Há alguns anos esse problema não existia. Mas hoje, quem manda nos presídios aqui do estado é o governo. Mas, em todo o país, temos um sistema prisional arcaico que colabora com a violência que vemos em todo o Brasil”, destaca o juiz.

 

O LÍDER

 

“Lúcido, determinado em seus objetivos e assertivo”. Essas são as características que o psicólogo Augusto Sá, da Secretaria de Administração Penitenciária de São Paulo, utiliza para descrever Marcos Willians Herbas Camacho, o Marcola. Augusto ficou frente a frente com o líder da maior facção criminosa do país quando precisou negociar o fim de ataques que ocorreram na capital paulista, em 2006. As palavras do profissional de saúde psicológica não se tratam de um elogio, mas de um alerta para o poder público e para a sociedade.

Foi à frente do Primeiro Comando da Capital (PCC) que Marcola organizou o domínio dos presídios no maior estado brasileiro. A facção reina entre as unidades prisionais de São Paulo, que reúnem 231 mil detentos, maior contingente de pessoas reclusas em todo o país.

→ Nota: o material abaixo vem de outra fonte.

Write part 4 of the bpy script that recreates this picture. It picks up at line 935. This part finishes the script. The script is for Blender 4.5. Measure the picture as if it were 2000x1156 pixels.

Desde criança, Marcola já revelava tendências para o crime. Órfão aos 9 anos de idade, Marcos Willians andava pelas ruas de São Paulo, roubando carteiras e aparelhos de rádio na Zona Central da maior cidade da América do Sul.

 

Aos 18 anos, o chefe do PCC foi preso por roubo a banco e foi para o Complexo do Carandiru, onde se juntou aos primeiros integrantes do grupo que estava no começo, mas se tornaria um negócio do crime, alcançando praticamente todos os estados do país, e 25 anos depois partiria para além das fronteiras brasileiras.

 

Atualmente condenado a 232 anos e 11 meses por formação de quadrilha, roubo, tráfico de drogas e homicídio, Marcola rebate as afirmações de que comanda o PCC. “Não existe um ditador. Embora a imprensa fale, romanticamente, que existe um cara, o líder do crime.

 

Existem pessoas esclarecidas dentro da prisão, que com isso angariam a confiança de outros presos”, declarou o condenado em audiência pública na CPI do tráfico de armas em 2006.